● **REQUIRED TASK**
Render every entry verbatim.

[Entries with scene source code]

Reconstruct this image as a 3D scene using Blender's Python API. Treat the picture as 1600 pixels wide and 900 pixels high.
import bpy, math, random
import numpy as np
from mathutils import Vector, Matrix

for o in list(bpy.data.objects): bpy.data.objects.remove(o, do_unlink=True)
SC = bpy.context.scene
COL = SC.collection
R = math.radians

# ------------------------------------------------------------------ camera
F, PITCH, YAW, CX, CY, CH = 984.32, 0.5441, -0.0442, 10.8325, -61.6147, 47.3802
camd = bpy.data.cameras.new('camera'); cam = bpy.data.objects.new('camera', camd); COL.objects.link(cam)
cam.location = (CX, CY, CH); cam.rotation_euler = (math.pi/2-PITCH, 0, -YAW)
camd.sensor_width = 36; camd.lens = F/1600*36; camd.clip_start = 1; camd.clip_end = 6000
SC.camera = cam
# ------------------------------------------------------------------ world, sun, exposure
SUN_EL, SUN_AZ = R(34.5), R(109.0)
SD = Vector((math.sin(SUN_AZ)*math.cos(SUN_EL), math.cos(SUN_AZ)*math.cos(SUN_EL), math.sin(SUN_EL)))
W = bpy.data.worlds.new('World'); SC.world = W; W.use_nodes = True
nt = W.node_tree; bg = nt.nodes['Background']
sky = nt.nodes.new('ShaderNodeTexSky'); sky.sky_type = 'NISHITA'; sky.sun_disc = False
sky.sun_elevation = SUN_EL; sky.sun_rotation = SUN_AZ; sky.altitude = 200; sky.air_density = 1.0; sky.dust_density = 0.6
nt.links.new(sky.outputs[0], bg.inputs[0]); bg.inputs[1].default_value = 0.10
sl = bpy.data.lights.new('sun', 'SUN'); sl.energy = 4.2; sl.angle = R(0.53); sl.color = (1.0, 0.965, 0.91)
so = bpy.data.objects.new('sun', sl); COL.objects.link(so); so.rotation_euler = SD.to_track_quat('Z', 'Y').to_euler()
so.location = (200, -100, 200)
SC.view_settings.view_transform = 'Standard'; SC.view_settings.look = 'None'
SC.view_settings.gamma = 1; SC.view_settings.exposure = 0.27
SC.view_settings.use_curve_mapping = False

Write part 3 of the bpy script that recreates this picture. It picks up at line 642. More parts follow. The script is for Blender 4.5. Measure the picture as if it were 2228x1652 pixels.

● **RESULT BELOW**
Reconstruct this image as a 3D scene using Blender's Python API. Treat the picture as 1600 pixels wide and 900 pixels high.
import bpy, math, random
import numpy as np
from mathutils import Vector, Matrix

for o in list(bpy.data.objects): bpy.data.objects.remove(o, do_unlink=True)
SC = bpy.context.scene
COL = SC.collection
R = math.radians

# ------------------------------------------------------------------ camera
F, PITCH, YAW, CX, CY, CH = 984.32, 0.5441, -0.0442, 10.8325, -61.6147, 47.3802
camd = bpy.data.cameras.new('camera'); cam = bpy.data.objects.new('camera', camd); COL.objects.link(cam)
cam.location = (CX, CY, CH); cam.rotation_euler = (math.pi/2-PITCH, 0, -YAW)
camd.sensor_width = 36; camd.lens = F/1600*36; camd.clip_start = 1; camd.clip_end = 6000
SC.camera = cam
# ------------------------------------------------------------------ world, sun, exposure
SUN_EL, SUN_AZ = R(34.5), R(109.0)
SD = Vector((math.sin(SUN_AZ)*math.cos(SUN_EL), math.cos(SUN_AZ)*math.cos(SUN_EL), math.sin(SUN_EL)))
W = bpy.data.worlds.new('World'); SC.world = W; W.use_nodes = True
nt = W.node_tree; bg = nt.nodes['Background']
sky = nt.nodes.new('ShaderNodeTexSky'); sky.sky_type = 'NISHITA'; sky.sun_disc = False
sky.sun_elevation = SUN_EL; sky.sun_rotation = SUN_AZ; sky.altitude = 200; sky.air_density = 1.0; sky.dust_density = 0.6
nt.links.new(sky.outputs[0], bg.inputs[0]); bg.inputs[1].default_value = 0.10
sl = bpy.data.lights.new('sun', 'SUN'); sl.energy = 4.2; sl.angle = R(0.53); sl.color = (1.0, 0.965, 0.91)
so = bpy.data.objects.new('sun', sl); COL.objects.link(so); so.rotation_euler = SD.to_track_quat('Z', 'Y').to_euler()
so.location = (200, -100, 200)
SC.view_settings.view_transform = 'Standard'; SC.view_settings.look = 'None'
SC.view_settings.gamma = 1; SC.view_settings.exposure = 0.27
SC.view_settings.use_curve_mapping = False

Write part 3 of the bpy script that recreates this picture. It picks up at line 642. More parts follow. The script is for Blender 4.5. Measure the picture as if it were 2228x1652 pixels.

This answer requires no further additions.